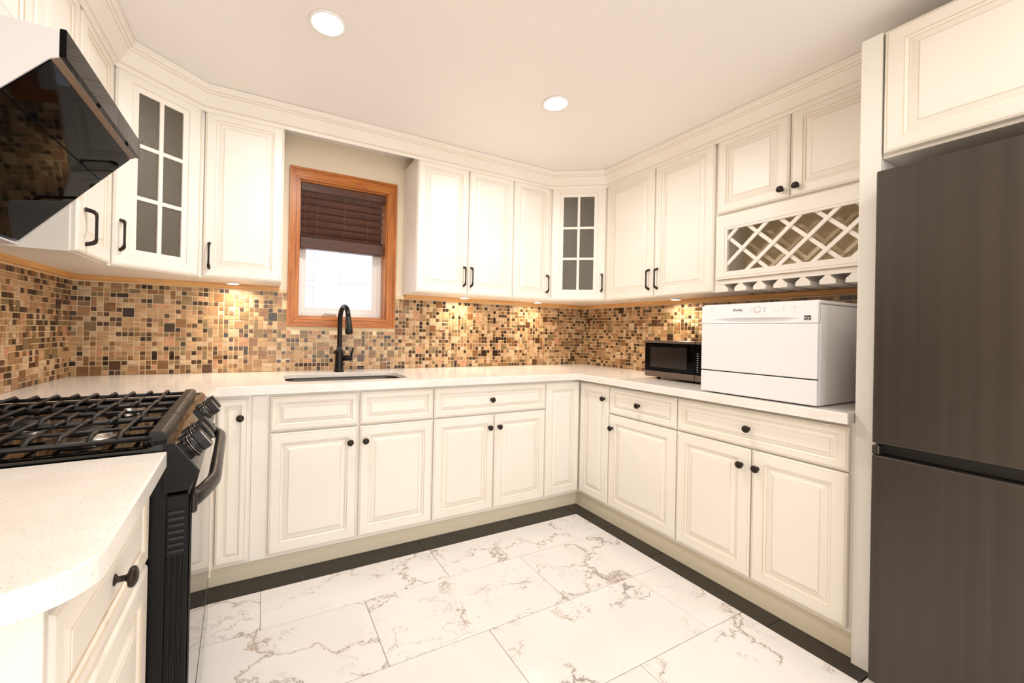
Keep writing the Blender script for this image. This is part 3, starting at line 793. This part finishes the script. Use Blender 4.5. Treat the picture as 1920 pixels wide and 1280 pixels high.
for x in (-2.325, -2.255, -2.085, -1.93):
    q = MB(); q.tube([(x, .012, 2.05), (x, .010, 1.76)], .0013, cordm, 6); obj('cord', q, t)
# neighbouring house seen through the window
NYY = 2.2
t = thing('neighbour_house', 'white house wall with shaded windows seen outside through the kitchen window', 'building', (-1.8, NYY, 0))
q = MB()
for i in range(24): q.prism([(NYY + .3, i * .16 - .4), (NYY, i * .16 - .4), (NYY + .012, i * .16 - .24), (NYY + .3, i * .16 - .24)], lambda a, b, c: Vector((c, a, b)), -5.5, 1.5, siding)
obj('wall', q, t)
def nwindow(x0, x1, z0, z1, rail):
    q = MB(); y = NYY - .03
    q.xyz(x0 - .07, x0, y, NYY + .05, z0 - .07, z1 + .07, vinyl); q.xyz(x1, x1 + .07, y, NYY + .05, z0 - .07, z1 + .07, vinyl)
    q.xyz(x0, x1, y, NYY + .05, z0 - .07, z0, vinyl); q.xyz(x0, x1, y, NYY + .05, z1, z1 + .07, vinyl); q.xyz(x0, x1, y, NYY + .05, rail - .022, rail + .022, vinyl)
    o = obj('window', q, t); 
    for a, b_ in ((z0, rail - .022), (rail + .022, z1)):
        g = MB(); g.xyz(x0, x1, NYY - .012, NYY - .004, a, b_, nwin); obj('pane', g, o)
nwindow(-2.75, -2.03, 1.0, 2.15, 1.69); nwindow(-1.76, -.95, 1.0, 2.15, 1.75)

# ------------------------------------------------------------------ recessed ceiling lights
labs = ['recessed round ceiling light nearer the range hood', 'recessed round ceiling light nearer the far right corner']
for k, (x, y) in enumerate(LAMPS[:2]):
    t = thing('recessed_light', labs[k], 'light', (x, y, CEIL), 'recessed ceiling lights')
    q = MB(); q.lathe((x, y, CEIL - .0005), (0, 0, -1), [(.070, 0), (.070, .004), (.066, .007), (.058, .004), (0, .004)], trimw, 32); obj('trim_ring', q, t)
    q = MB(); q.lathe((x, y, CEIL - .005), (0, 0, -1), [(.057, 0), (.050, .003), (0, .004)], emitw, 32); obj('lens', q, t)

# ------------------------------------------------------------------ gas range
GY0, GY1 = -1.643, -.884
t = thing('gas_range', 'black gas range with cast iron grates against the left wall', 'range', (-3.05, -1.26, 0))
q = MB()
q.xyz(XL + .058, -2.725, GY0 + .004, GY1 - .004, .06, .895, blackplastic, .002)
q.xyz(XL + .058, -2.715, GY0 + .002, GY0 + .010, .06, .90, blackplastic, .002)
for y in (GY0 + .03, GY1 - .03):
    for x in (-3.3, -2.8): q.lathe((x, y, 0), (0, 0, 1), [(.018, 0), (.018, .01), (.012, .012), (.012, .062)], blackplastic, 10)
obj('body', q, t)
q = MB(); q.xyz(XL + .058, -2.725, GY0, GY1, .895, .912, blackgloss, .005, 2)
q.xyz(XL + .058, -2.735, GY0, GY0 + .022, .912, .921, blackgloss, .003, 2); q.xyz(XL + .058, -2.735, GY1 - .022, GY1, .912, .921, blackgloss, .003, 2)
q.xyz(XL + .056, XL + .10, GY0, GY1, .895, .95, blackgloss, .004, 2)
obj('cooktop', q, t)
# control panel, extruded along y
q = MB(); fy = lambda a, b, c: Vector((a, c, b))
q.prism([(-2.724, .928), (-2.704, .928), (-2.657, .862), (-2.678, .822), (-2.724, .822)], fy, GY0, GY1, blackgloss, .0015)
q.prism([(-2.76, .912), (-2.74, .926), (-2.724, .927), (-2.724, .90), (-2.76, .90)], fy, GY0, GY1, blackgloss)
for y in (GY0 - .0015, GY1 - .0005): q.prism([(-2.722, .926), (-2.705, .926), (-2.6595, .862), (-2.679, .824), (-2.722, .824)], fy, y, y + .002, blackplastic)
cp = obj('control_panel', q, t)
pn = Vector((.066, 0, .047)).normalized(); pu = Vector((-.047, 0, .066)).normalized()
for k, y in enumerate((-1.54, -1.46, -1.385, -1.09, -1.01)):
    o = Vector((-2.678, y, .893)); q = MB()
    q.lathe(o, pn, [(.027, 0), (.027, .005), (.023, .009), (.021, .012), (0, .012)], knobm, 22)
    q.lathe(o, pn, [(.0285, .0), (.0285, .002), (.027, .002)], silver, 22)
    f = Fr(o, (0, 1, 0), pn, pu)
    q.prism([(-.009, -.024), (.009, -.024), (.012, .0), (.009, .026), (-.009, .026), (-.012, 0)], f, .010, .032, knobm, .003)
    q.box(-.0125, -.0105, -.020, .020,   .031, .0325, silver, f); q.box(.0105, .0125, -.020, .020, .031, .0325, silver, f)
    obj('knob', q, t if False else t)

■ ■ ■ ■

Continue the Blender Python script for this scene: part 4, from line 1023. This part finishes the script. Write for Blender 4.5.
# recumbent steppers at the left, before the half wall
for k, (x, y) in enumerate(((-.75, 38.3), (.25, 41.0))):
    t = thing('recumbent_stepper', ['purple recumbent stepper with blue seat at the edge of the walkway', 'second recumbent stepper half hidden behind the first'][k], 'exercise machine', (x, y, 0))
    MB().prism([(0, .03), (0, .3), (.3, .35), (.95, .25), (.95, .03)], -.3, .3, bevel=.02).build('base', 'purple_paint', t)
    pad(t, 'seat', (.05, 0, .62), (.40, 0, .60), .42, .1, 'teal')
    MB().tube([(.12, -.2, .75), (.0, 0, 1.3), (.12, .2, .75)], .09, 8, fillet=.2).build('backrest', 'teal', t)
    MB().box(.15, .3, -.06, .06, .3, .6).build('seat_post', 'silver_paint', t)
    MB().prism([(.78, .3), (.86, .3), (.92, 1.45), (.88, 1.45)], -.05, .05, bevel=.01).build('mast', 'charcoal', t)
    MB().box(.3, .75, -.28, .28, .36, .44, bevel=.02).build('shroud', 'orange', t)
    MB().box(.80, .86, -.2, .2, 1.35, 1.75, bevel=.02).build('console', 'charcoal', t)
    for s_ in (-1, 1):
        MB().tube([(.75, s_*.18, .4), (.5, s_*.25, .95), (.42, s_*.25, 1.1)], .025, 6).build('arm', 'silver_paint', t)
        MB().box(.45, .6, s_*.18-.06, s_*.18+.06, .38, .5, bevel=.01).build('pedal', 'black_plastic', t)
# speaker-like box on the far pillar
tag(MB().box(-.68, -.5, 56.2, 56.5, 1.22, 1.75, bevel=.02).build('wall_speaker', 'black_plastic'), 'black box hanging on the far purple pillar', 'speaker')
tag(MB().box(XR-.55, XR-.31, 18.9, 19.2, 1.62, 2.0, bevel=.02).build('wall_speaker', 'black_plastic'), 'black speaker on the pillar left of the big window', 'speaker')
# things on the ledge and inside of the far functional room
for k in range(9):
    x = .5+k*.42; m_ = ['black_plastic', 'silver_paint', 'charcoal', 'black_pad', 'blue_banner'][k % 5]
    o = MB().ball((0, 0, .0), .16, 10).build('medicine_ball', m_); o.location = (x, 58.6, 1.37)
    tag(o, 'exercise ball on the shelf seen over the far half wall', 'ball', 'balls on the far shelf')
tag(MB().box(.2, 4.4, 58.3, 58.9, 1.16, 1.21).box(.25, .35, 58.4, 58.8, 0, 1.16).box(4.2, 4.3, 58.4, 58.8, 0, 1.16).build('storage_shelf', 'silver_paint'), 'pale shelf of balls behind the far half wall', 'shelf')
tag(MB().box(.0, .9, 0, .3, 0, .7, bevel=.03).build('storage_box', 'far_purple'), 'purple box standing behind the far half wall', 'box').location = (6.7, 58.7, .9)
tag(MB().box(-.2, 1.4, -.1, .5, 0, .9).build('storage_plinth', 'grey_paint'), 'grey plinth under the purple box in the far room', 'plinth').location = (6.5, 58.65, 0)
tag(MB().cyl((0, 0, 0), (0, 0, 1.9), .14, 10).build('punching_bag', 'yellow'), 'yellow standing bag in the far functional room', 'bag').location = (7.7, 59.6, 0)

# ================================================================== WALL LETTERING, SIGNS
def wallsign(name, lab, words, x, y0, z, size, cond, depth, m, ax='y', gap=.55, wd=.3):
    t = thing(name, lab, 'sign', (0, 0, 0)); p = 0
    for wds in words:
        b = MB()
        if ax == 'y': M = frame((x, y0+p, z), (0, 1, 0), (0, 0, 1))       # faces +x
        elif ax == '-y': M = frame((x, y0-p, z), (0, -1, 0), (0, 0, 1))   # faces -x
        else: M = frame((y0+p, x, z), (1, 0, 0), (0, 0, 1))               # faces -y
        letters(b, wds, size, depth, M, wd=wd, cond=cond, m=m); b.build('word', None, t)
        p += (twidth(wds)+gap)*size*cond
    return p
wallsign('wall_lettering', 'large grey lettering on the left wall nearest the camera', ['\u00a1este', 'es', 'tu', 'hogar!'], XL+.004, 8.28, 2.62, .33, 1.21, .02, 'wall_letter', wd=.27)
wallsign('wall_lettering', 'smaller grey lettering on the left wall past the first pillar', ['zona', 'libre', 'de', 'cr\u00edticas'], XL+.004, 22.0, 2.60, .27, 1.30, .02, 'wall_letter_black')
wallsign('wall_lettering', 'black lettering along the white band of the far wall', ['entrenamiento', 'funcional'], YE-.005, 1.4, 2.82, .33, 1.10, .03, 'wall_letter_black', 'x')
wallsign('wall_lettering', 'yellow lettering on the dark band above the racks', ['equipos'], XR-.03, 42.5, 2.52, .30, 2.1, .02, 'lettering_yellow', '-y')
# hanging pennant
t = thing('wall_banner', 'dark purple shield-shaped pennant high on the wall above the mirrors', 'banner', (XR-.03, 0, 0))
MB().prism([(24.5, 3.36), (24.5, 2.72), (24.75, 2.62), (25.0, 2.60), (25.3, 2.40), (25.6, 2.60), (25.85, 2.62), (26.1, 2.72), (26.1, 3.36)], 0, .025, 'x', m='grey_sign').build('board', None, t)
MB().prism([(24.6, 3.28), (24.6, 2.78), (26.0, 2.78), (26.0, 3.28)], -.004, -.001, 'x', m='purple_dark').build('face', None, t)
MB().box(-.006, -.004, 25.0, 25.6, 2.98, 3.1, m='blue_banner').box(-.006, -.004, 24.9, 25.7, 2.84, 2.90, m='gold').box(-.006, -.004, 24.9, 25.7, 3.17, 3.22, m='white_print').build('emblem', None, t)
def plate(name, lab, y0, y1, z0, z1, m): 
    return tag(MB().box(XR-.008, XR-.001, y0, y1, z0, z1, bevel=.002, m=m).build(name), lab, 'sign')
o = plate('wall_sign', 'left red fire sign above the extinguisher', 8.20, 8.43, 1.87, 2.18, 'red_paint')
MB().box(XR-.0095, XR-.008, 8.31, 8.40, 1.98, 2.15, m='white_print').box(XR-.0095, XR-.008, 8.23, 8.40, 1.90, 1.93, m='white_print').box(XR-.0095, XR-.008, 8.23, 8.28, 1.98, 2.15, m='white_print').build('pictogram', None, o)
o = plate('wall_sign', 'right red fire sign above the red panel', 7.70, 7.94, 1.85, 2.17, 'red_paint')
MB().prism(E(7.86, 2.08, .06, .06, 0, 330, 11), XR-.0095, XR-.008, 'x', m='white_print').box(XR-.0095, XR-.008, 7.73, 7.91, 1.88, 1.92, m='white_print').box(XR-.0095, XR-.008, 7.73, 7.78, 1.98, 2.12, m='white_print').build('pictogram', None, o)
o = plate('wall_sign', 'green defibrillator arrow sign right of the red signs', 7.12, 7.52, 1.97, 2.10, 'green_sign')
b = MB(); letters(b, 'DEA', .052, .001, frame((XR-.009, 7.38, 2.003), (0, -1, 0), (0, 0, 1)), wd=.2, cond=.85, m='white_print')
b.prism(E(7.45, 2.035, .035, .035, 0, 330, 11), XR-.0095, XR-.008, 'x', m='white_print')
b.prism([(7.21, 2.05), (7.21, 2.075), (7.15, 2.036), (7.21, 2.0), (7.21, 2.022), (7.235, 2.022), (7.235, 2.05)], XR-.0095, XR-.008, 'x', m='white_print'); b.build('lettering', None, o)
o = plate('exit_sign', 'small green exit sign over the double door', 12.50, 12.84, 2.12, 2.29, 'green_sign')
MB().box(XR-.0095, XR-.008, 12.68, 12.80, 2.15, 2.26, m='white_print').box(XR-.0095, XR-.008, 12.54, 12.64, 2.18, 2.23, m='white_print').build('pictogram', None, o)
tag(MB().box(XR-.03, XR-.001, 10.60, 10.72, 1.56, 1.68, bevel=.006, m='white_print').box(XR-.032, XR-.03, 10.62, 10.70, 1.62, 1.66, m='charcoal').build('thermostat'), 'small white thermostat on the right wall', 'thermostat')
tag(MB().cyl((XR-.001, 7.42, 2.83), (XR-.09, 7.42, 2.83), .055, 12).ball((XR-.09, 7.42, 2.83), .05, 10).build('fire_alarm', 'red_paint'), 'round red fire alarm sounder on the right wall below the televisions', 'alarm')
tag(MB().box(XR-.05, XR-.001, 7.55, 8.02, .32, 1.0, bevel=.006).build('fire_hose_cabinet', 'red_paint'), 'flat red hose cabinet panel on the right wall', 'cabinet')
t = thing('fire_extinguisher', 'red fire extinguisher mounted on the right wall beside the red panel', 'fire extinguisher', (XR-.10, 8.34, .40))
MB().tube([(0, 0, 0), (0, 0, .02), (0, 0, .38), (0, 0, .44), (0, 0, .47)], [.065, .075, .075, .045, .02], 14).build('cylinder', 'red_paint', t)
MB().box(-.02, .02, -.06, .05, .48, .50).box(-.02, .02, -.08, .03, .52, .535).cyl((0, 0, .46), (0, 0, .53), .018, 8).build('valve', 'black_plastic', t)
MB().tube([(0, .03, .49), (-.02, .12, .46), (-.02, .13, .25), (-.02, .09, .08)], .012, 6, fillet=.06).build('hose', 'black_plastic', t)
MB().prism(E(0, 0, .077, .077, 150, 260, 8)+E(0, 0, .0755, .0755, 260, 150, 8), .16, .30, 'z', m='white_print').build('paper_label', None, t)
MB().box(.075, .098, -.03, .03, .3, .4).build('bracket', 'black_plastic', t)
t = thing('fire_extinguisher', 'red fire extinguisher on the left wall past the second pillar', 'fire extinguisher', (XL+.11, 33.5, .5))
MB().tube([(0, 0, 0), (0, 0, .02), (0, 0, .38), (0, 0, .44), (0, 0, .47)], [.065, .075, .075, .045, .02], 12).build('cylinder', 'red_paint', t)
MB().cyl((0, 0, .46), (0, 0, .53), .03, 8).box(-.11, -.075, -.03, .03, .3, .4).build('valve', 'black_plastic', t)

■ ■ ■ ■

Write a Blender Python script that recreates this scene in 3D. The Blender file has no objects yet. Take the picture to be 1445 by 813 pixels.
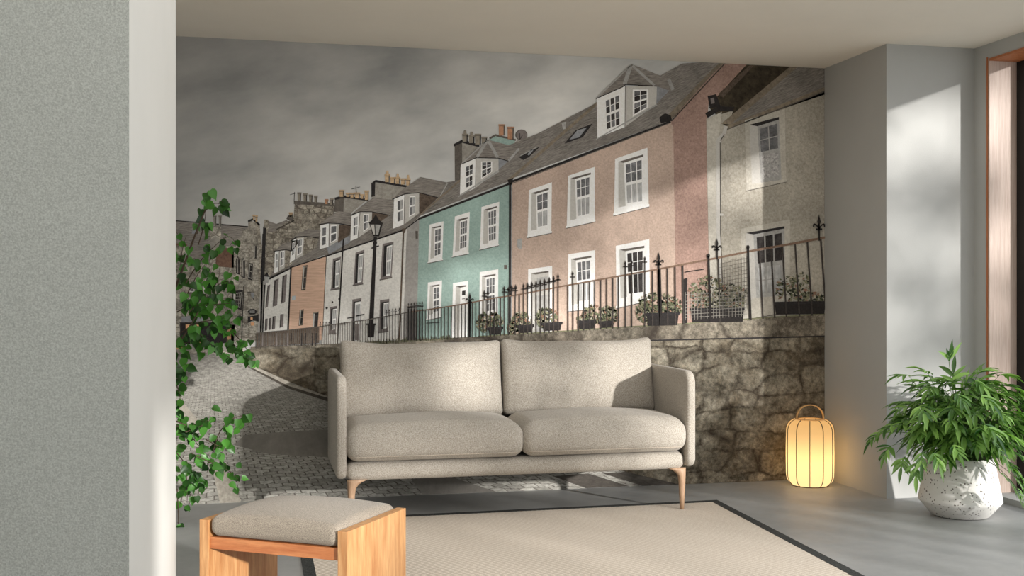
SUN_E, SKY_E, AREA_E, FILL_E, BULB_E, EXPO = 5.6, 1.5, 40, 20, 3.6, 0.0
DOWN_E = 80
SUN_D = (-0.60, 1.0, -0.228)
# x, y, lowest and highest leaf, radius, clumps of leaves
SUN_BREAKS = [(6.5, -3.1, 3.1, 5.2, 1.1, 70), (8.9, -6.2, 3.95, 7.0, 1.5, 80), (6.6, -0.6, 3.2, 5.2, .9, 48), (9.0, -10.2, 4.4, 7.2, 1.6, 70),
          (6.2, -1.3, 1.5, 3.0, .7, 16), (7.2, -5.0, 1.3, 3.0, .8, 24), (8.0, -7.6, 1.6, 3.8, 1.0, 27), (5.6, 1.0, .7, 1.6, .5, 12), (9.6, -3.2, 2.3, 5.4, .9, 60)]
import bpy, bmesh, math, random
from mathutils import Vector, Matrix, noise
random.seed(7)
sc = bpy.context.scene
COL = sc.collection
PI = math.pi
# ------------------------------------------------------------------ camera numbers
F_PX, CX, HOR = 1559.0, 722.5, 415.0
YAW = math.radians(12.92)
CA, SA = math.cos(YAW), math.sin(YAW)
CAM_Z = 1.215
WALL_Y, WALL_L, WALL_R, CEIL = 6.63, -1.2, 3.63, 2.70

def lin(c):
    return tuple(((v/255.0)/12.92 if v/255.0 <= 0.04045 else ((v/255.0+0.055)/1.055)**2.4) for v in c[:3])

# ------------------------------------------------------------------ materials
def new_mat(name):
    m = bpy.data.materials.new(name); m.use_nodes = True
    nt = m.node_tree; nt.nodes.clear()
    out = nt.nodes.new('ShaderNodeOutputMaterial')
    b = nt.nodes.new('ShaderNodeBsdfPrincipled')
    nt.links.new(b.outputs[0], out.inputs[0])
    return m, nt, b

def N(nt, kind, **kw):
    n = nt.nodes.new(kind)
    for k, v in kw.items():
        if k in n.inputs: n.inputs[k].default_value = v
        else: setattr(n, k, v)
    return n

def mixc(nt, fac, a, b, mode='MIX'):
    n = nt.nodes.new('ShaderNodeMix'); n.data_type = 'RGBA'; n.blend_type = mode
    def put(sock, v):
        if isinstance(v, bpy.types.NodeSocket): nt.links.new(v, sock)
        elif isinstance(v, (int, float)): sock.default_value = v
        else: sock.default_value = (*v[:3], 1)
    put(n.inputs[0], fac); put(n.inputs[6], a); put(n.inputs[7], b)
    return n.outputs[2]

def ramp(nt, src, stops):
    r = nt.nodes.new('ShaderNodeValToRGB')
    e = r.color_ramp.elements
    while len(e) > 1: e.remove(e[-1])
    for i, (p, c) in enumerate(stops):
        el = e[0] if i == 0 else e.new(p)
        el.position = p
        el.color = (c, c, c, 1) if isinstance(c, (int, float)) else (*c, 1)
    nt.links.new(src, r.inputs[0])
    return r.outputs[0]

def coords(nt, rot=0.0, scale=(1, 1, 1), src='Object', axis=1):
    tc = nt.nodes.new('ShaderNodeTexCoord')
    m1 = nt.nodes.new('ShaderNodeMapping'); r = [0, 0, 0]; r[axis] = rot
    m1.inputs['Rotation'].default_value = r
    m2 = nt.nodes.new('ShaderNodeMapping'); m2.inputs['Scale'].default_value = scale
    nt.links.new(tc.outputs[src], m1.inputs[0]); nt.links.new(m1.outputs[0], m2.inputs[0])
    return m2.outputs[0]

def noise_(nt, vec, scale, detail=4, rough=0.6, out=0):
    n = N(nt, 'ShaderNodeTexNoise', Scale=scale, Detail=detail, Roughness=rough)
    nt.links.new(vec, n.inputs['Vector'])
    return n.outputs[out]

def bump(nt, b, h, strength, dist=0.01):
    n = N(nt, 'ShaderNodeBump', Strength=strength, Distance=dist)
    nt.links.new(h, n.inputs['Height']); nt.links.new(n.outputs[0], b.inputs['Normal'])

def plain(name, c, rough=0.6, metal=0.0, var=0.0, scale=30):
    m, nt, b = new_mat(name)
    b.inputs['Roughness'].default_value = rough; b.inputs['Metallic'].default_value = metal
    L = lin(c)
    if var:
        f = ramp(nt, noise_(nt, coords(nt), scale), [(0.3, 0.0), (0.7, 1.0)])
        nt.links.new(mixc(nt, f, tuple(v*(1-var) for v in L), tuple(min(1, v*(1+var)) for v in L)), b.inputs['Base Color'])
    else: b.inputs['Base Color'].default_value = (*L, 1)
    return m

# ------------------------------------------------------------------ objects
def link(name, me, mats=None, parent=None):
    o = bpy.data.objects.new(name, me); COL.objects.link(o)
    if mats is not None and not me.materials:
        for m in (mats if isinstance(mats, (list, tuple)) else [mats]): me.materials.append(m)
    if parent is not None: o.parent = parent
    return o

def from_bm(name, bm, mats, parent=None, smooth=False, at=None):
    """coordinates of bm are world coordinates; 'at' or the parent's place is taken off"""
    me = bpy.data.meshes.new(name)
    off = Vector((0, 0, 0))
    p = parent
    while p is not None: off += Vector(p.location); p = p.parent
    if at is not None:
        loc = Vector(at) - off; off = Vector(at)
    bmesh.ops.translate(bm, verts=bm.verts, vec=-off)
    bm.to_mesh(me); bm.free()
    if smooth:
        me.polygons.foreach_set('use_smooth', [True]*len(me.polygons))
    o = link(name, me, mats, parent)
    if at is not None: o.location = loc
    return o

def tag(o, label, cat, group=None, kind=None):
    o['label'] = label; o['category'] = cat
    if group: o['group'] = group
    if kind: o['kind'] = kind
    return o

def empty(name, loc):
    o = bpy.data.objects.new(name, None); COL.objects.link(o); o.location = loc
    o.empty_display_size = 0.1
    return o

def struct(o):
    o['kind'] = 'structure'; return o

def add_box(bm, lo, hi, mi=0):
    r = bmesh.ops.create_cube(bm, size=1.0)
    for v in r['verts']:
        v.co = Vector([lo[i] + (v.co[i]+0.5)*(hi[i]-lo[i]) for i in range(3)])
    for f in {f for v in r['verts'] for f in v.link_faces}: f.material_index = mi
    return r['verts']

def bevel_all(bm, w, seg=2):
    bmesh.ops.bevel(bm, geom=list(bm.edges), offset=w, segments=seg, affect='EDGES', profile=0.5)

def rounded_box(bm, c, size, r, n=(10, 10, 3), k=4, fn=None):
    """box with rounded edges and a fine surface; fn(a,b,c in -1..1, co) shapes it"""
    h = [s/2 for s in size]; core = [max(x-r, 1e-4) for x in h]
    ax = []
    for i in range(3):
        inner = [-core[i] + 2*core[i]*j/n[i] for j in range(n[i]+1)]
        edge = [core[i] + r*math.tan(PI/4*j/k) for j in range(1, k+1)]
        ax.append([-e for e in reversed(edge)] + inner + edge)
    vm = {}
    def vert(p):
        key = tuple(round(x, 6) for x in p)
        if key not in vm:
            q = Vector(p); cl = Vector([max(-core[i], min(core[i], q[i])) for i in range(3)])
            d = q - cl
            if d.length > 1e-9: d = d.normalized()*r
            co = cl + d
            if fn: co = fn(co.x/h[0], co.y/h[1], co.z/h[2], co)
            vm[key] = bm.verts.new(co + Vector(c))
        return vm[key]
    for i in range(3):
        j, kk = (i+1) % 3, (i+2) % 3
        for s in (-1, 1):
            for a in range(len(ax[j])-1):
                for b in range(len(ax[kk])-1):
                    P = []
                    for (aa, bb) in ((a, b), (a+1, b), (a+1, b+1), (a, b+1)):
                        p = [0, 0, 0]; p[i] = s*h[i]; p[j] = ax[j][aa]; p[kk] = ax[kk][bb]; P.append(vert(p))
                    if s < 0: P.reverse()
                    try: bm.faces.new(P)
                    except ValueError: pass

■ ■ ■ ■

Challenge → Solely the line containing "Keep writing the", the line containing "obj('lens', q, t)", and the lines between them are to be given again, exactly as written.

Response below →
Keep writing the Blender script for this image. This is part 3, starting at line 793. This part finishes the script. Use Blender 4.5. Treat the picture as 1920 pixels wide and 1280 pixels high.
for x in (-2.325, -2.255, -2.085, -1.93):
    q = MB(); q.tube([(x, .012, 2.05), (x, .010, 1.76)], .0013, cordm, 6); obj('cord', q, t)
# neighbouring house seen through the window
NYY = 2.2
t = thing('neighbour_house', 'white house wall with shaded windows seen outside through the kitchen window', 'building', (-1.8, NYY, 0))
q = MB()
for i in range(24): q.prism([(NYY + .3, i * .16 - .4), (NYY, i * .16 - .4), (NYY + .012, i * .16 - .24), (NYY + .3, i * .16 - .24)], lambda a, b, c: Vector((c, a, b)), -5.5, 1.5, siding)
obj('wall', q, t)
def nwindow(x0, x1, z0, z1, rail):
    q = MB(); y = NYY - .03
    q.xyz(x0 - .07, x0, y, NYY + .05, z0 - .07, z1 + .07, vinyl); q.xyz(x1, x1 + .07, y, NYY + .05, z0 - .07, z1 + .07, vinyl)
    q.xyz(x0, x1, y, NYY + .05, z0 - .07, z0, vinyl); q.xyz(x0, x1, y, NYY + .05, z1, z1 + .07, vinyl); q.xyz(x0, x1, y, NYY + .05, rail - .022, rail + .022, vinyl)
    o = obj('window', q, t); 
    for a, b_ in ((z0, rail - .022), (rail + .022, z1)):
        g = MB(); g.xyz(x0, x1, NYY - .012, NYY - .004, a, b_, nwin); obj('pane', g, o)
nwindow(-2.75, -2.03, 1.0, 2.15, 1.69); nwindow(-1.76, -.95, 1.0, 2.15, 1.75)

# ------------------------------------------------------------------ recessed ceiling lights
labs = ['recessed round ceiling light nearer the range hood', 'recessed round ceiling light nearer the far right corner']
for k, (x, y) in enumerate(LAMPS[:2]):
    t = thing('recessed_light', labs[k], 'light', (x, y, CEIL), 'recessed ceiling lights')
    q = MB(); q.lathe((x, y, CEIL - .0005), (0, 0, -1), [(.070, 0), (.070, .004), (.066, .007), (.058, .004), (0, .004)], trimw, 32); obj('trim_ring', q, t)
    q = MB(); q.lathe((x, y, CEIL - .005), (0, 0, -1), [(.057, 0), (.050, .003), (0, .004)], emitw, 32); obj('lens', q, t)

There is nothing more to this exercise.